> _What to work on_
Across the entries below, count the lines in which the word "part" occurs. Reply with the count alone.

> _Input data_
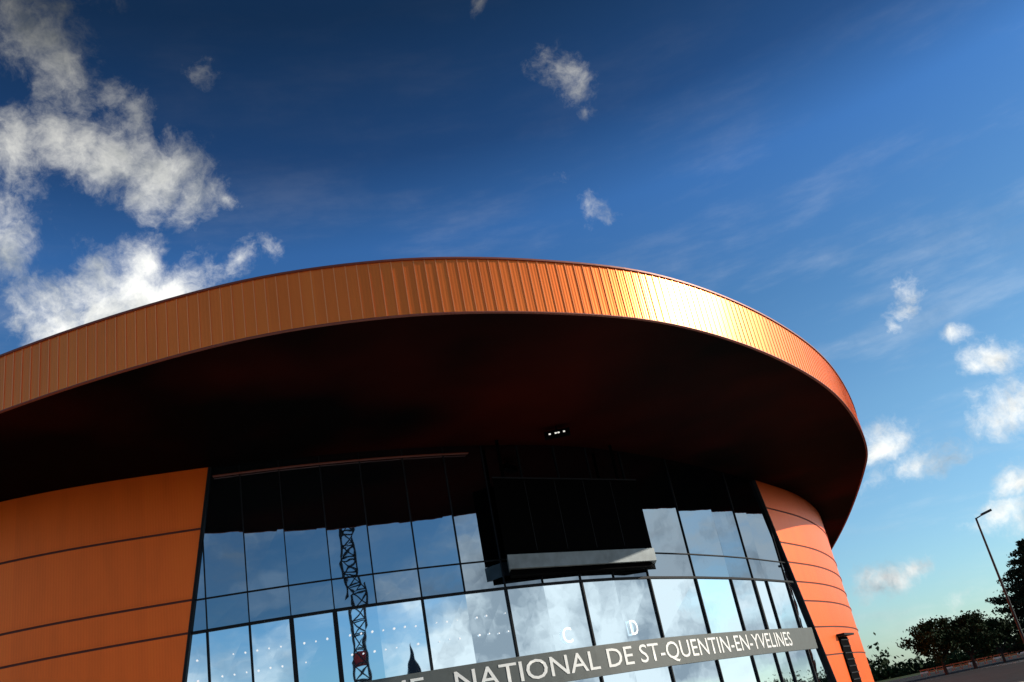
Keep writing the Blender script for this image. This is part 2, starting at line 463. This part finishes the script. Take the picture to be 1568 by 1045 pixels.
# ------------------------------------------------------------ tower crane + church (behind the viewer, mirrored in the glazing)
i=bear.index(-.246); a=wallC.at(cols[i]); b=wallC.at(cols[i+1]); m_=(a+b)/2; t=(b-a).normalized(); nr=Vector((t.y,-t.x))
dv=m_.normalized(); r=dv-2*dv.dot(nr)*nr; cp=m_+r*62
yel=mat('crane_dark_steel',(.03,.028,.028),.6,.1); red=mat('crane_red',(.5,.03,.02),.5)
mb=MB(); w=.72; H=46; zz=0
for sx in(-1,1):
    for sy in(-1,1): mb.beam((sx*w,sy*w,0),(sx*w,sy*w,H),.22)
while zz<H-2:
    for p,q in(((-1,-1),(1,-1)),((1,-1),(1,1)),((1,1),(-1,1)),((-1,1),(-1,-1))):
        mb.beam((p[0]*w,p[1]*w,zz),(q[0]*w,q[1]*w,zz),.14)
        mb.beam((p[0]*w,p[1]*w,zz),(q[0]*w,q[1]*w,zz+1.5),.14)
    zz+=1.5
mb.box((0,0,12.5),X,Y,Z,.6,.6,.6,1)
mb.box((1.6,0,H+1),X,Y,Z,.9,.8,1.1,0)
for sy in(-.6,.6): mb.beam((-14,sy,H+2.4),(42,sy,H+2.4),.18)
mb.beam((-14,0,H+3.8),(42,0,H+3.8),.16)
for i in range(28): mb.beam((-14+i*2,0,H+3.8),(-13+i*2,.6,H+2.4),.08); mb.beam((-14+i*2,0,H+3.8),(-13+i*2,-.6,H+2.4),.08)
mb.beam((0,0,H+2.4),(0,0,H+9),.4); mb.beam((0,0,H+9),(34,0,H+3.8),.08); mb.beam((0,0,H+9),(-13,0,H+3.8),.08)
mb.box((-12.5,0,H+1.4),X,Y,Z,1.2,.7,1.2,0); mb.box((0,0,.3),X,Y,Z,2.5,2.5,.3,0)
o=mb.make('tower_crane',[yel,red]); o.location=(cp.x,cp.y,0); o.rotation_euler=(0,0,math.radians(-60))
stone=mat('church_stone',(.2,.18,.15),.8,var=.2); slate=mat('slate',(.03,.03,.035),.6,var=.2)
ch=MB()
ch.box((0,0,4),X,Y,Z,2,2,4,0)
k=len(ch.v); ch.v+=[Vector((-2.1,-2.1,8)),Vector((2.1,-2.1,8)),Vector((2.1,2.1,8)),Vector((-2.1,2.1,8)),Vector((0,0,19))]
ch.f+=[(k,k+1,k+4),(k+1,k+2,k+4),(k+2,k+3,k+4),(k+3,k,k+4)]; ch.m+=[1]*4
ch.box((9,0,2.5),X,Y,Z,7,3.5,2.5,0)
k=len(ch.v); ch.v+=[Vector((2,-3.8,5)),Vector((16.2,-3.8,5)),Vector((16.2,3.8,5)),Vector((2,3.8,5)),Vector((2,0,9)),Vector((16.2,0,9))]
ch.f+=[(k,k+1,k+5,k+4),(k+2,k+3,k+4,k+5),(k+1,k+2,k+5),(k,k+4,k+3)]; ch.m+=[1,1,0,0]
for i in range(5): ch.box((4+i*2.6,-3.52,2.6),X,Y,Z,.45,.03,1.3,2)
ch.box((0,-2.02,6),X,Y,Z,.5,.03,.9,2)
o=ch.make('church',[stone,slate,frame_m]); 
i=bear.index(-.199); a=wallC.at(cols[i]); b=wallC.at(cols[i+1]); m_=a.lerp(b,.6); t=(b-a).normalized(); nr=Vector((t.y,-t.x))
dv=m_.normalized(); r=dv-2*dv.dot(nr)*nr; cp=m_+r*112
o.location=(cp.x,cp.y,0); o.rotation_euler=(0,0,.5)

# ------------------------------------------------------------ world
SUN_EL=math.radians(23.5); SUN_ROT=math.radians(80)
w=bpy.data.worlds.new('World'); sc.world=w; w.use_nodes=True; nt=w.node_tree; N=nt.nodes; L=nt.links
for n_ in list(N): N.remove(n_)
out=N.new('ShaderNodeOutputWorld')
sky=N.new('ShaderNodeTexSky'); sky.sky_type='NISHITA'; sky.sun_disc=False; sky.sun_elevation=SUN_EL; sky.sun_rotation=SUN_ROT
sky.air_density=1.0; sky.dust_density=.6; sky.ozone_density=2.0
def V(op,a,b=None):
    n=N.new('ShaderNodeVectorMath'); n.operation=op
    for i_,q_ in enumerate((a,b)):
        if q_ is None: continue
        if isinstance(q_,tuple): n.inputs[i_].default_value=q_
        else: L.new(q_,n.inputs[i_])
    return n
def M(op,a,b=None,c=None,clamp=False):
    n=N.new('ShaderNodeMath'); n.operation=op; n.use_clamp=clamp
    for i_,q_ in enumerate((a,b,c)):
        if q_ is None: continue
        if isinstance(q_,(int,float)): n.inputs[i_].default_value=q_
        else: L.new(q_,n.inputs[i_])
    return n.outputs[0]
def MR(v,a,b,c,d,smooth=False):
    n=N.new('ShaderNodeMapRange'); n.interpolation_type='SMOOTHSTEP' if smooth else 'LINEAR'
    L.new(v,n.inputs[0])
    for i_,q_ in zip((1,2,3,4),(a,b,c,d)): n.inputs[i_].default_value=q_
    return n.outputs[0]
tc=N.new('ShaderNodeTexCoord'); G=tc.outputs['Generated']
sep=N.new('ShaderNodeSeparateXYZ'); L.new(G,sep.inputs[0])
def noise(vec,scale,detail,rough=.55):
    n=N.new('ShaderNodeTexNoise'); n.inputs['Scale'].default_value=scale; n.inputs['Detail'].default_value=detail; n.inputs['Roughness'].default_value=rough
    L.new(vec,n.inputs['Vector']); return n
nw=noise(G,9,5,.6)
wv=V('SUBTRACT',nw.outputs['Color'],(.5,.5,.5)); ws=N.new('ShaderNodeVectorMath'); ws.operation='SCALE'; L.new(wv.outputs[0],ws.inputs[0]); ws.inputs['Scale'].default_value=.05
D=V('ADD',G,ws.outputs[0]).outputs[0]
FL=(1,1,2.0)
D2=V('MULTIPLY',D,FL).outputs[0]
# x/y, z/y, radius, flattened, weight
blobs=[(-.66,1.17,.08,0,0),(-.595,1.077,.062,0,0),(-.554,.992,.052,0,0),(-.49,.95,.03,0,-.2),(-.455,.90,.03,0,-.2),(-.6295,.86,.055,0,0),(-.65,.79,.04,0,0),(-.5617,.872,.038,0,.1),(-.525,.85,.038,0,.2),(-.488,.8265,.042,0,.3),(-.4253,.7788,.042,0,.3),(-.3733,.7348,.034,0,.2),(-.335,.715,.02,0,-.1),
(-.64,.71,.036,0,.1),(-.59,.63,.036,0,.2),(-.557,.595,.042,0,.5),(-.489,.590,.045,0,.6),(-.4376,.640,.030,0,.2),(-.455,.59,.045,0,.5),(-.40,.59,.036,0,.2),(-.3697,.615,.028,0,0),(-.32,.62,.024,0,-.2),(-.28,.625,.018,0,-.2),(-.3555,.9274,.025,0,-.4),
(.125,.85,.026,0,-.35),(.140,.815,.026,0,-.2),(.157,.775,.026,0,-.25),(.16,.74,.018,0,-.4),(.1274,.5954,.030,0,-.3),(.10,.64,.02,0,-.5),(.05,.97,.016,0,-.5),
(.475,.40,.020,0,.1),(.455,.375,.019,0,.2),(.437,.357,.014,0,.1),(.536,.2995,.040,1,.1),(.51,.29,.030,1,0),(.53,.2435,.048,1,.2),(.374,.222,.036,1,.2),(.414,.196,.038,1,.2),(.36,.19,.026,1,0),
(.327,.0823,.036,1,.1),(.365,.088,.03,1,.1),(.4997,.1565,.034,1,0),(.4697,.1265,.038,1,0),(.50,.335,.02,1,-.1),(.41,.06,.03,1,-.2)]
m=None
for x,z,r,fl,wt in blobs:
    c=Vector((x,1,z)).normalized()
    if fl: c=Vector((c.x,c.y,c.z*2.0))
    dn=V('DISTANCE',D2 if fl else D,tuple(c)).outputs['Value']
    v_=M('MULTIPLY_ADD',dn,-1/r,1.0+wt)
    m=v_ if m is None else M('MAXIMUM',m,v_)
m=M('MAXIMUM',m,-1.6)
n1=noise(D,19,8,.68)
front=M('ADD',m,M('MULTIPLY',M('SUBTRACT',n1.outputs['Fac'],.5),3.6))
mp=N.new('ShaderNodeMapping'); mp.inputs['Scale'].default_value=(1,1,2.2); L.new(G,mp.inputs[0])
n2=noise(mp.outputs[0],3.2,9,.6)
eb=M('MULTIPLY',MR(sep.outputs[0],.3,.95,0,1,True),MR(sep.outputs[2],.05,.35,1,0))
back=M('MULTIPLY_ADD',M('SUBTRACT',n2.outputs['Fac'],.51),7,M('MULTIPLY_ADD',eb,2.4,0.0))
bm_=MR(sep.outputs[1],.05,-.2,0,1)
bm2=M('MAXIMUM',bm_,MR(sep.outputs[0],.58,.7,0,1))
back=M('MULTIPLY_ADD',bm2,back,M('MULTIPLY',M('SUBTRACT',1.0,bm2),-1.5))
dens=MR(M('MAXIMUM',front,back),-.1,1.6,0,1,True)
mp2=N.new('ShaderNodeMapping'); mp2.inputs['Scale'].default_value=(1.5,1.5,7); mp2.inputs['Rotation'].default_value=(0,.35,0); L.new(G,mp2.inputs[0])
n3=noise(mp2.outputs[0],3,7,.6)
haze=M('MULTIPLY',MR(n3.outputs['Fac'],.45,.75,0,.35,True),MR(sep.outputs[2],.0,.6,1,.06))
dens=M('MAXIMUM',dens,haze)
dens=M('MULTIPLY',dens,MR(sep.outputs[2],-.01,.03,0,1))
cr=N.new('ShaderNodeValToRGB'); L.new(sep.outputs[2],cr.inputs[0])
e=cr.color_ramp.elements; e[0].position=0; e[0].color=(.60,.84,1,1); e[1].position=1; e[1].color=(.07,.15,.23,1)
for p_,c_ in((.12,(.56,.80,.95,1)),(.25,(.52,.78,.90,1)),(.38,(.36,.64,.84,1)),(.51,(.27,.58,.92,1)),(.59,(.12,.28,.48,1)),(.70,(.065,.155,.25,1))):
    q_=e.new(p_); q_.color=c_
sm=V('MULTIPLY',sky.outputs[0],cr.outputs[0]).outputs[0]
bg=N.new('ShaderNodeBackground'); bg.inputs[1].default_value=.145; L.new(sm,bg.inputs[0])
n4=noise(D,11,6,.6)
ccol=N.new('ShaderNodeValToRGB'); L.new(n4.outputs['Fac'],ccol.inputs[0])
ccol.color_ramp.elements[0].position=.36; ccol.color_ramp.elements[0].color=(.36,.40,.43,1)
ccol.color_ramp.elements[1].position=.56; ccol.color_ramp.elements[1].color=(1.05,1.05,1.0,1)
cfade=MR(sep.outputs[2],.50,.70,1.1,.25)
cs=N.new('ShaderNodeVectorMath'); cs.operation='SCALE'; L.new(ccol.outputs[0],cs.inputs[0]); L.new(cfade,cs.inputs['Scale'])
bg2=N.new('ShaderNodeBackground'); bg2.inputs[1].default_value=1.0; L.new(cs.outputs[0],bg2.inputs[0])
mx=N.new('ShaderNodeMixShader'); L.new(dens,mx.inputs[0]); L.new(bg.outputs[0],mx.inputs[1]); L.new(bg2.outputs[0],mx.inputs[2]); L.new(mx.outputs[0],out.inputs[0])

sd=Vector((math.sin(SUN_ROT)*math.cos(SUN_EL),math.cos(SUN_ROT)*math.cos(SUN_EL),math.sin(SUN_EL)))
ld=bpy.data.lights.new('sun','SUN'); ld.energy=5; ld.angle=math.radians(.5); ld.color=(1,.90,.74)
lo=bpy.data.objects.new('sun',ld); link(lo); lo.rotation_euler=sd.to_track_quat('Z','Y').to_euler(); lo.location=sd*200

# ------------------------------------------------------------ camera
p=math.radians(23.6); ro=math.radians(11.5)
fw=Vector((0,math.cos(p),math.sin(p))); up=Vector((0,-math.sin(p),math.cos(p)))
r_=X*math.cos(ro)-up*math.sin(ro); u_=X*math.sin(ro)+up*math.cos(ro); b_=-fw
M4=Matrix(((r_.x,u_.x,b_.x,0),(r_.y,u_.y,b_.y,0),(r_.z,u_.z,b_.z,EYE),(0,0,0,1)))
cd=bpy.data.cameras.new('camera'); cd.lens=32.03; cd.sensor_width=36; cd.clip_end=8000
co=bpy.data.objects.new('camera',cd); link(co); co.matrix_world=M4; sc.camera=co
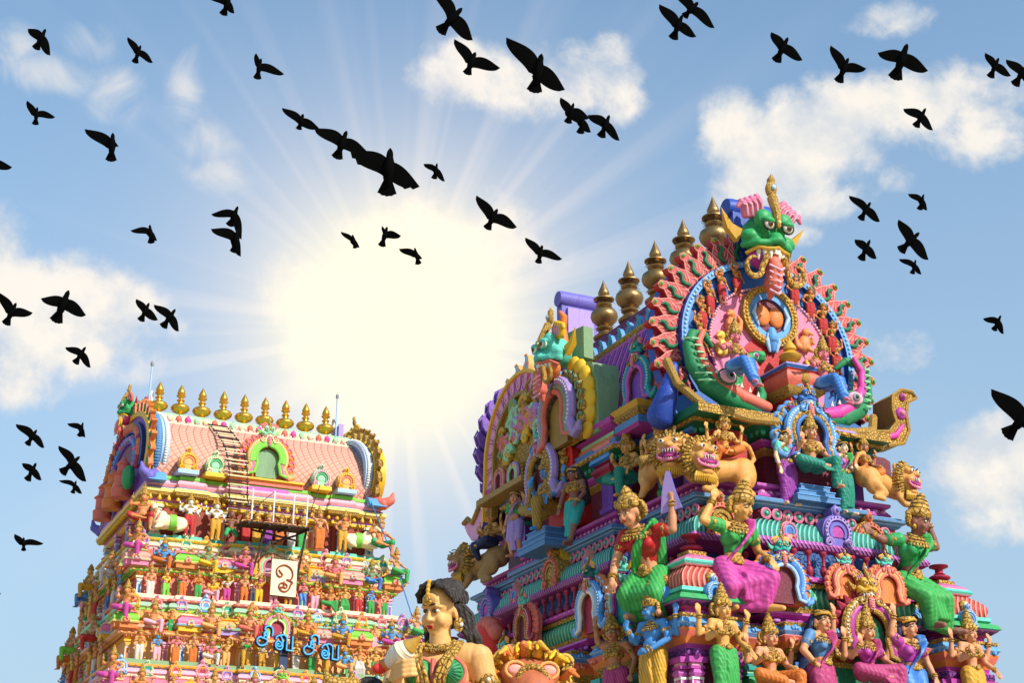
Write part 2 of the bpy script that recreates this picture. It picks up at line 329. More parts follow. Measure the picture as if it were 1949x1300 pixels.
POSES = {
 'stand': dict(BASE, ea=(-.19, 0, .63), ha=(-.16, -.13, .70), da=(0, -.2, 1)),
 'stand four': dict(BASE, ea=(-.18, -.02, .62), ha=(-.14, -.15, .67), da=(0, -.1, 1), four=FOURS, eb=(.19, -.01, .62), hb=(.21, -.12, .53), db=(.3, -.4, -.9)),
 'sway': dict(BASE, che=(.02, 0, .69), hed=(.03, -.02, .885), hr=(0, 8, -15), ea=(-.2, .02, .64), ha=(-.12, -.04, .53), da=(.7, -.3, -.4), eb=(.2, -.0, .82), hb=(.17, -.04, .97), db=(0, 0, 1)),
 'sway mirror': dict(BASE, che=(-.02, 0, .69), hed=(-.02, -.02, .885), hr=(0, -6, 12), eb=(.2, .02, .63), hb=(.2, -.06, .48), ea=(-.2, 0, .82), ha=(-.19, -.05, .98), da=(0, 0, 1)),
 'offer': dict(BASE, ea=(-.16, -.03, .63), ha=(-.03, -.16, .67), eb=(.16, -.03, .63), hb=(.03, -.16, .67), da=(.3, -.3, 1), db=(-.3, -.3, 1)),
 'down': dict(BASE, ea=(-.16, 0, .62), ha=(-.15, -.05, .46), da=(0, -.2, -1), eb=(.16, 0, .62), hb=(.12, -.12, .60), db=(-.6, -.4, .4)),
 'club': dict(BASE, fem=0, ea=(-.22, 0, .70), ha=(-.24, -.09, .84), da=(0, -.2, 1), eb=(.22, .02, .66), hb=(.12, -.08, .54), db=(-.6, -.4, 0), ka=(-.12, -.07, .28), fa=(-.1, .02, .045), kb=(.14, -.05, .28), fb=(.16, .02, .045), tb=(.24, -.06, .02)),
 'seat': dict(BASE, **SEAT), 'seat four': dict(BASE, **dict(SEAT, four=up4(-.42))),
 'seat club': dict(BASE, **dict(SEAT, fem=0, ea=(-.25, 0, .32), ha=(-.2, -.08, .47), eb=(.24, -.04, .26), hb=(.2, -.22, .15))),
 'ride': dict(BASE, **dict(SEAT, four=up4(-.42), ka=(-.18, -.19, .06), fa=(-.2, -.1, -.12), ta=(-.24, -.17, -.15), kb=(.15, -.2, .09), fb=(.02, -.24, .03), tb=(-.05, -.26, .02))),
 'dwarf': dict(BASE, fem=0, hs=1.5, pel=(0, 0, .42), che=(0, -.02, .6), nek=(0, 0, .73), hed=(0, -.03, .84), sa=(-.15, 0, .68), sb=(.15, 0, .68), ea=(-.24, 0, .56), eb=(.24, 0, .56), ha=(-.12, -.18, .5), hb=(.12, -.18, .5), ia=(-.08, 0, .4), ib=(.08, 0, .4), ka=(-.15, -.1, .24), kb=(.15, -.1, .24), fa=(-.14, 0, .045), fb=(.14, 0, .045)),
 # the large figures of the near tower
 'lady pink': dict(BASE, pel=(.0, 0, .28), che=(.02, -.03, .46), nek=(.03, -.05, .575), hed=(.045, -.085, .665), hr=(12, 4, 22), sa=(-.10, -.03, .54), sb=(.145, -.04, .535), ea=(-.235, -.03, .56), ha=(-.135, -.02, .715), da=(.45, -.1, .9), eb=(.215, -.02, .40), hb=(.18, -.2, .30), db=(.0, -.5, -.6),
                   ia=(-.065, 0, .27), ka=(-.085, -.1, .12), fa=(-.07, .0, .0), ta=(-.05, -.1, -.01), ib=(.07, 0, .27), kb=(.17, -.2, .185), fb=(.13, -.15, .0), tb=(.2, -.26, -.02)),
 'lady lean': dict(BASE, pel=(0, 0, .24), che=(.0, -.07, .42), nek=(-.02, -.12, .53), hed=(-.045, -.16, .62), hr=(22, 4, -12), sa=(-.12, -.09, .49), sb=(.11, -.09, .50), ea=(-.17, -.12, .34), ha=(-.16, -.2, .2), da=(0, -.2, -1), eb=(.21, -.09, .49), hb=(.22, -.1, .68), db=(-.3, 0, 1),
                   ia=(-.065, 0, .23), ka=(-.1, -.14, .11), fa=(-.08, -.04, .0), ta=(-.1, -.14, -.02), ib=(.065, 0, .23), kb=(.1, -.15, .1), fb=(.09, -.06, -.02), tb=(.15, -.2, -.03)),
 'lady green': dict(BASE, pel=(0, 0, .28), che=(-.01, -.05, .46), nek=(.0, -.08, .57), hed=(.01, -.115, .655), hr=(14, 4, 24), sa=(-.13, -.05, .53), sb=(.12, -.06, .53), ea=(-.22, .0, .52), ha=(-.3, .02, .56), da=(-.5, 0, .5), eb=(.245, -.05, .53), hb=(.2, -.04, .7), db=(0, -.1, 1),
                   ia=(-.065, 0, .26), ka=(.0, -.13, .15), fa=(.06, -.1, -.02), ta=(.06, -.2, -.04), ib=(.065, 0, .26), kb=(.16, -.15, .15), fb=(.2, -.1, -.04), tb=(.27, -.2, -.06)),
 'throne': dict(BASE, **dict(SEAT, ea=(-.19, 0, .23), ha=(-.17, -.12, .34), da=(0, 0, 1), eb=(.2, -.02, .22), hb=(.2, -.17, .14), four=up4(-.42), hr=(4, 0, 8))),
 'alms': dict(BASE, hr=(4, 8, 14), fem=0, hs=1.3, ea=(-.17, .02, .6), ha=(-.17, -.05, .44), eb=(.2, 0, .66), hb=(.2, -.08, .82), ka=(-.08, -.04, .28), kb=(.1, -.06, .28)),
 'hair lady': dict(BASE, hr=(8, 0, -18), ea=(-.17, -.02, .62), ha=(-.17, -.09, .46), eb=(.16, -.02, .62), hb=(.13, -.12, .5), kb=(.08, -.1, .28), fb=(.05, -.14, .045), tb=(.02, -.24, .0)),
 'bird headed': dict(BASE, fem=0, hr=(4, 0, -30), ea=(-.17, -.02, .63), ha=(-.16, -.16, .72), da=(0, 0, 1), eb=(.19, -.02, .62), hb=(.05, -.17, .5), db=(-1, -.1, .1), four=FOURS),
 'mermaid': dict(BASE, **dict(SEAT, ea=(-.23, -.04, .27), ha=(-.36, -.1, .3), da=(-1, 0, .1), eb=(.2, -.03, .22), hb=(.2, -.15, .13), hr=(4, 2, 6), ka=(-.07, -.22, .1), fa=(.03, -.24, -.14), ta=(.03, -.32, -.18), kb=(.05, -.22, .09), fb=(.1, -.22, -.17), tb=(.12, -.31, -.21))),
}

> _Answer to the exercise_
2